Of course, I had a long way to go as a musician. It was much later that I joined the church band, and I was pretty hopeless at that to start off. I could barely read charts and couldn’t improvise to save myself. Jazz was still another world away. I’d not written any songs. So I spent the next few years building on the foundation and filling in some gaps.

But then university. I had a serious but short-lived attempt at aiming for AMus, and did not get far at all. Life had moved on. Then it moved on to marriage, and then children, and while I was fairly active in church music, classical music became a rarity. Technique was lost, and playing became a frustration, though it was still always a pleasant diversion when it did happen.

Then 18 months or so ago when we moved and the piano was in a less intrusive location in the house, I began fiddling around again, dusting off a few old pieces, and eventually learning new ones to a reasonable standard (the Willing-To-Put-On-YouTube Standard). This year, aided by Current Events, I have had even more time to regularly practise.

Noticing all this, Bec suggested that I look at the Certificate of Performance exam. This was added by AMEB in 2009, now the highest Level 2 exam, designed as a bridge between Grade 8 and the Level 3 Diploma exams (AMusA and LMusA). After strong resistance Bec convinced me it was a Good Idea, and so here I am with a genuine musical goal for 2021.

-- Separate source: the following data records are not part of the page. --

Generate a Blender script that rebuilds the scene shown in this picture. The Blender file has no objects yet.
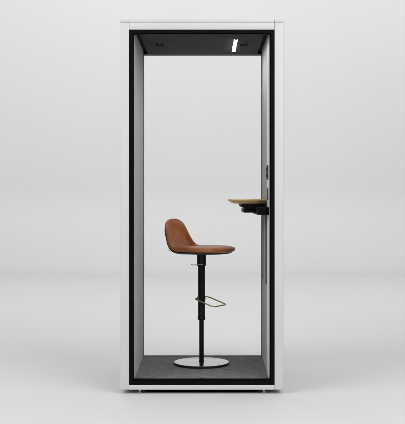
import bpy, bmesh, math, random
from mathutils import Vector, Matrix
random.seed(7)
S = bpy.context.scene
COL = S.collection
R = math.radians

# ------------------------------------------------------------------ materials
def mat(name, color, rough=0.5, metal=0.0, spec=0.5, coat=0.0):
    m = bpy.data.materials.new(name)
    m.use_nodes = True
    b = m.node_tree.nodes['Principled BSDF']
    b.inputs['Base Color'].default_value = (*color, 1)
    b.inputs['Roughness'].default_value = rough
    b.inputs['Metallic'].default_value = metal
    b.inputs['Specular IOR Level'].default_value = spec
    b.inputs['Coat Weight'].default_value = coat
    return m

def noise_mat(name, c0, c1, scale, rough=(0.5, 0.6), bump=0.0, dist=0.001, stretch=(1, 1, 1),
              detail=6, fine=None, metal=0.0, spec=0.5, lo=0.3, hi=0.7):
    """two tones mixed by noise, roughness from the same noise, optional fine bump"""
    m = mat(name, c0, rough[0], metal, spec)
    nt = m.node_tree; N = nt.nodes; L = nt.links
    b = N['Principled BSDF']
    tc = N.new('ShaderNodeTexCoord'); mp = N.new('ShaderNodeMapping')
    mp.inputs['Scale'].default_value = stretch
    L.new(tc.outputs['Object'], mp.inputs['Vector'])
    n = N.new('ShaderNodeTexNoise'); n.inputs['Scale'].default_value = scale
    n.inputs['Detail'].default_value = detail; n.inputs['Roughness'].default_value = 0.6
    L.new(mp.outputs['Vector'], n.inputs['Vector'])
    r = N.new('ShaderNodeValToRGB')
    r.color_ramp.elements[0].position = lo; r.color_ramp.elements[0].color = (*c0, 1)
    r.color_ramp.elements[1].position = hi; r.color_ramp.elements[1].color = (*c1, 1)
    L.new(n.outputs['Fac'], r.inputs['Fac'])
    col = r.outputs['Color']
    rr = N.new('ShaderNodeMapRange')
    rr.inputs['To Min'].default_value = rough[0]; rr.inputs['To Max'].default_value = rough[1]
    L.new(n.outputs['Fac'], rr.inputs['Value'])
    L.new(rr.outputs['Result'], b.inputs['Roughness'])
    h = n.outputs['Fac']
    if fine:
        f = N.new('ShaderNodeTexNoise'); f.inputs['Scale'].default_value = fine
        f.inputs['Detail'].default_value = 3
        L.new(tc.outputs['Object'], f.inputs['Vector'])
        h = f.outputs['Fac']
        mx = N.new('ShaderNodeMix'); mx.data_type = 'RGBA'; mx.blend_type = 'OVERLAY'
        mx.inputs['Factor'].default_value = 0.35
        L.new(col, mx.inputs['A']); L.new(f.outputs['Fac'], mx.inputs['B'])
        col = mx.outputs['Result']
    L.new(col, b.inputs['Base Color'])
    if bump:
        bp = N.new('ShaderNodeBump'); bp.inputs['Strength'].default_value = bump
        bp.inputs['Distance'].default_value = dist
        L.new(h, bp.inputs['Height']); L.new(bp.outputs['Normal'], b.inputs['Normal'])
    return m

M = {}
M['backdrop'] = noise_mat('studio_paper', (.64, .64, .642), (.655, .655, .657), .5, (.5, .6), spec=.25)
M['white'] = noise_mat('white_lacquer', (.672, .672, .664), (.688, .688, .68), 3, (.42, .5), bump=.04, dist=.0004, fine=900)
M['seam'] = mat('seam_shadow_gap', (.5, .5, .5), .8)
M['black'] = noise_mat('black_powder_coat', (.0018, .0018, .0018), (.003, .003, .003), 6, (.45, .58), bump=.06, dist=.0003, fine=1200, spec=.1)
M['gasket'] = mat('rubber_gasket', (.003, .003, .003), .8, spec=.08)
M['felt'] = noise_mat('grey_felt', (.385, .385, .389), (.46, .46, .464), 14, (.9, 1), bump=.5, dist=.0015, fine=420, spec=.1)
M['felt_dark'] = noise_mat('dark_grey_felt', (.12, .12, .122), (.15, .15, .152), 14, (.9, 1), bump=.5, dist=.0015, fine=420, spec=.1)
M['strip'] = mat('pale_aluminium', (.72, .72, .72), .45, .0)
M['ceil'] = noise_mat('dark_ceiling_felt', (.048, .045, .043), (.066, .062, .059), 9, (.9, 1), bump=.5, dist=.0015, fine=380, spec=.1)
M['carpet'] = noise_mat('charcoal_carpet', (.135, .135, .137), (.25, .25, .252), 26, (.95, 1), bump=.9, dist=.004, stretch=(.8, 1.3, 1), fine=170, spec=.05)
M['panel'] = mat('dark_panel_plastic', (.022, .022, .022), .45)
M['vent'] = mat('vent_black', (.003, .003, .003), .9, spec=.05)
M['vent_plate'] = mat('vent_plate', (.036, .033, .031), .8, spec=.1)
M['leather'] = noise_mat('tan_leather', (.28, .079, .020), (.46, .150, .041), 17, (.30, .46), bump=.45, dist=.0012, fine=430, spec=.5, stretch=(1.2, 1.2, .8))
M['leather_edge'] = noise_mat('tan_leather_edge', (.30, .10, .036), (.42, .155, .06), 30, (.4, .5), bump=.2, dist=.0008, fine=600)
M['shell'] = mat('black_seat_shell', (.012, .011, .011), .45)
M['column'] = mat('black_gloss_tube', (.002, .002, .002), .25, .0, .22)
M['brass'] = noise_mat('aged_brass', (.40, .32, .17), (.52, .43, .25), 40, (.28, .4), metal=1)
M['steel'] = noise_mat('brushed_steel', (.50, .50, .50), (.56, .56, .56), 60, (.09, .16), metal=1)
M['foot'] = noise_mat('foot_metal', (.5, .5, .5), (.65, .65, .65), 80, (.2, .35), metal=1)
M['rim'] = mat('base_black_rim', (.008, .008, .008), .35)

def wood():
    m = noise_mat('oak_veneer', (.47, .31, .12), (.70, .50, .23), 7, (.4, .55), bump=.12, dist=.0006, stretch=(3, .35, 14), detail=8)
    return m
M['wood'] = wood()
M['wood_edge'] = noise_mat('oak_edge', (.30, .18, .08), (.42, .27, .13), 9, (.45, .6), stretch=(10, .5, 14), detail=8)

def glass(name, ior):
    m = bpy.data.materials.new(name); m.use_nodes = True
    nt = m.node_tree; nt.nodes.clear()
    o = nt.nodes.new('ShaderNodeOutputMaterial')
    t = nt.nodes.new('ShaderNodeBsdfTransparent'); t.inputs['Color'].default_value = (1, 1, 1, 1)
    g = nt.nodes.new('ShaderNodeBsdfGlossy'); g.inputs['Roughness'].default_value = .015
    f = nt.nodes.new('ShaderNodeFresnel'); f.inputs['IOR'].default_value = 1.4
    ge = nt.nodes.new('ShaderNodeNewGeometry'); ir = nt.nodes.new('ShaderNodeMapRange')   # same reflectance on both faces of the sheet
    ir.inputs['To Min'].default_value = ior; ir.inputs['To Max'].default_value = 1 / ior
    nt.links.new(ge.outputs['Backfacing'], ir.inputs['Value']); nt.links.new(ir.outputs['Result'], f.inputs['IOR'])
    mx = nt.nodes.new('ShaderNodeMixShader')
    nt.links.new(f.outputs[0], mx.inputs[0]); nt.links.new(t.outputs[0], mx.inputs[1])
    nt.links.new(g.outputs[0], mx.inputs[2]); nt.links.new(mx.outputs[0], o.inputs[0])
    return m
M['glass'] = glass('coated_door_glass', 1.09); M['rear_glass'] = glass('rear_glass', 1.04)

def lamp_mat():
    m = mat('lit_diffuser', (.9, .9, .88), .5)
    b = m.node_tree.nodes['Principled BSDF']
    b.inputs['Emission Color'].default_value = (1, .97, .92, 1)
    b.inputs['Emission Strength'].default_value = 75
    return m
M['lamp'] = lamp_mat()

# ------------------------------------------------------------------ helpers
def obj(name, bm, m, parent=None, smooth=False):
    me = bpy.data.meshes.new(name)
    bmesh.ops.recalc_face_normals(bm, faces=bm.faces)
    bm.to_mesh(me); bm.free()
    me.materials.append(m)
    if smooth:
        for p in me.polygons: p.use_smooth = True
        me.set_sharp_from_angle(angle=R(38))
    o = bpy.data.objects.new(name, me); COL.objects.link(o)
    if parent is not None: o.parent = parent
    return o

def thing(name, label, cat, loc):
    o = bpy.data.objects.new(name, None); COL.objects.link(o)
    o.location = loc; o.empty_display_size = .1
    o['label'] = label; o['category'] = cat
    return o

def add_box(bm, x0, x1, y0, y1, z0, z1, bev=0.0, seg=2):
    vs = [bm.verts.new((x, y, z)) for x in (x0, x1) for y in (y0, y1) for z in (z0, z1)]
    q = [(0, 1, 3, 2), (4, 6, 7, 5), (0, 4, 5, 1), (2, 3, 7, 6), (0, 2, 6, 4), (1, 5, 7, 3)]
    fs = [bm.faces.new([vs[i] for i in f]) for f in q]
    if bev:
        es = list({e for f in fs for e in f.edges})
        bmesh.ops.bevel(bm, geom=es, offset=bev, segments=seg, profile=.5, affect='EDGES')
    return bm

def box(*a, **k): return add_box(bmesh.new(), *a, **k)

def add_lathe(bm, prof, cx, cy, n=64):
    rings = []
    for r, z in prof:
        if r < 1e-6: rings.append([bm.verts.new((cx, cy, z))])
        else: rings.append([bm.verts.new((cx + r * math.cos(2 * math.pi * i / n), cy + r * math.sin(2 * math.pi * i / n), z)) for i in range(n)])
    for a, b in zip(rings, rings[1:]):
        for i in range(n):
            j = (i + 1) % n
            if len(a) == 1 and len(b) == 1: continue
            if len(a) == 1: bm.faces.new((a[0], b[i], b[j]))
            elif len(b) == 1: bm.faces.new((a[i], a[j], b[0]))
            else: bm.faces.new((a[i], a[j], b[j], b[i]))
    return bm

def add_tube(bm, pts, rad, closed=False, n=10):
    pts = [Vector(p) for p in pts]; k = len(pts); rings = []
    up = None
    for i in range(k):
        if closed: t = pts[(i + 1) % k] - pts[i - 1]
        else: t = pts[min(i + 1, k - 1)] - pts[max(i - 1, 0)]
        t.normalize()
        if up is None:
            up = Vector((0, 0, 1)) if abs(t.z) < .9 else Vector((1, 0, 0))
        a = t.cross(up).normalized(); b = a.cross(t).normalized(); up = b
        rings.append([bm.verts.new(pts[i] + rad * (math.cos(2 * math.pi * j / n) * a + math.sin(2 * math.pi * j / n) * b)) for j in range(n)])
    for i in range(k if closed else k - 1):
        A, B = rings[i], rings[(i + 1) % k]
        for j in range(n):
            bm.faces.new((A[j], A[(j + 1) % n], B[(j + 1) % n], B[j]))
    if not closed:
        bm.faces.new(rings[0]); bm.faces.new(rings[-1])
    return bm

def frame_bm(x0, x1, z0, z1, w, y0, y1, wt=None, wb=None, bev=.0015):
    """rectangular frame, four bars butted end to end"""
    wt = wt or w; wb = wb or w
    bm = bmesh.new()
    add_box(bm, x0, x0 + w, y0, y1, z0, z1, bev)
    add_box(bm, x1 - w, x1, y0, y1, z0, z1, bev)
    add_box(bm, x0 + w, x1 - w, y0, y1, z1 - wt, z1, bev)
    add_box(bm, x0 + w, x1 - w, y0, y1, z0, z0 + wb, bev)
    return bm

# ------------------------------------------------------------------ setting: floor + sweep backdrop
YF, RAD, WX = 9.3, 1.4, 14.0
bm = bmesh.new()
a = [bm.verts.new(p) for p in ((-WX, -9, 0), (WX, -9, 0), (WX, YF, 0), (-WX, YF, 0))]
bm.faces.new(a)
fl = obj('floor', bm, M['backdrop']); fl['kind'] = 'structure'
bm = bmesh.new()
prof = [(YF + RAD * math.sin(t), RAD - RAD * math.cos(t)) for t in [i / 48 * math.pi / 2 for i in range(49)]] + [(YF + RAD, 11)]
rows = [[bm.verts.new((x, y, z)) for x in (-WX, WX)] for y, z in prof]
for p, q in zip(rows, rows[1:]): bm.faces.new((p[0], p[1], q[1], q[0]))
bd = obj('backdrop', bm, M['backdrop'], smooth=True); bd['kind'] = 'structure'

# ------------------------------------------------------------------ the booth (local origin = centre of footprint front edge)
booth = thing('phone_booth', 'tall white single person office booth with black framed glass front and grey felt inside', 'booth', (0, 0, 0))
HW = .4955; FO = .4405; FI = .4137; D = 1.0
ZB, ZT = .026, 2.276
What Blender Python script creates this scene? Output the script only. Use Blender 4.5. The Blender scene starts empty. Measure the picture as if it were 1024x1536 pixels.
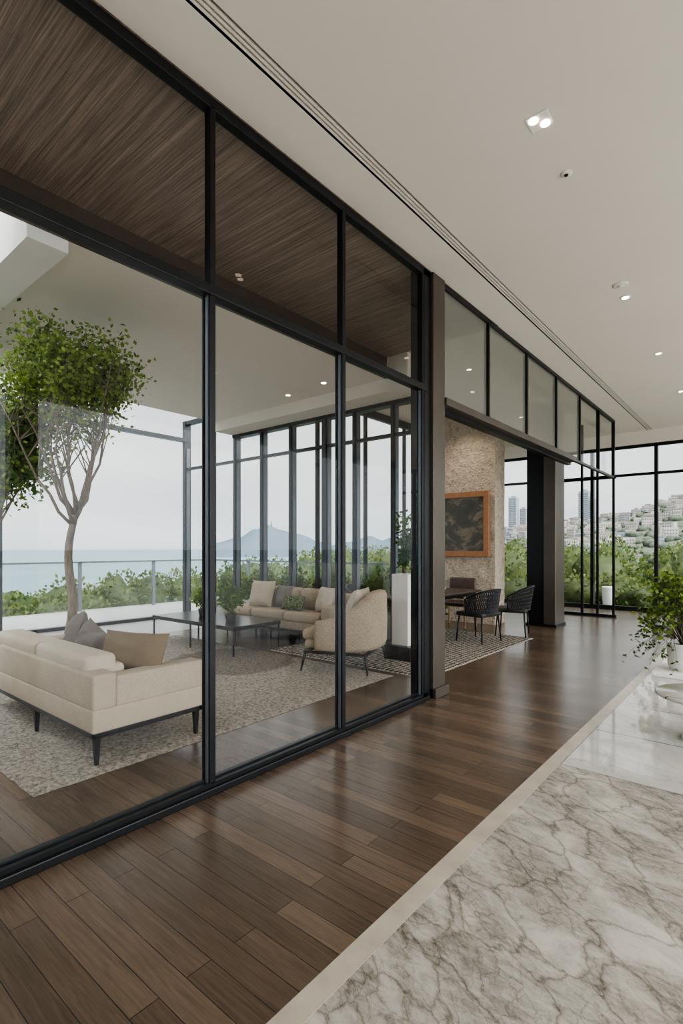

The first thing I want to know when someone tells me about their exams is their programme, so here is mine:

  • List A: undecided (hopefully Bach, and at this stage probably Prelude & Fugue Book II No 2 in Cm)
  • List B: Beethoven – Sonata No 9 in E
  • List C: Schubert – Impromptu in Gb
  • List C: Grieg – Wedding Day at Troldhausen
  • List D: Debussy – Reverie

Every time I look at the Beethoven, I think a three decade gap from 8 to Certificate is more realistic. And every time I look at Bach, I remember why I’ve played so little of him. But at least the Debussy is a bit kinder, as far as necessary technical proficiency is concerned.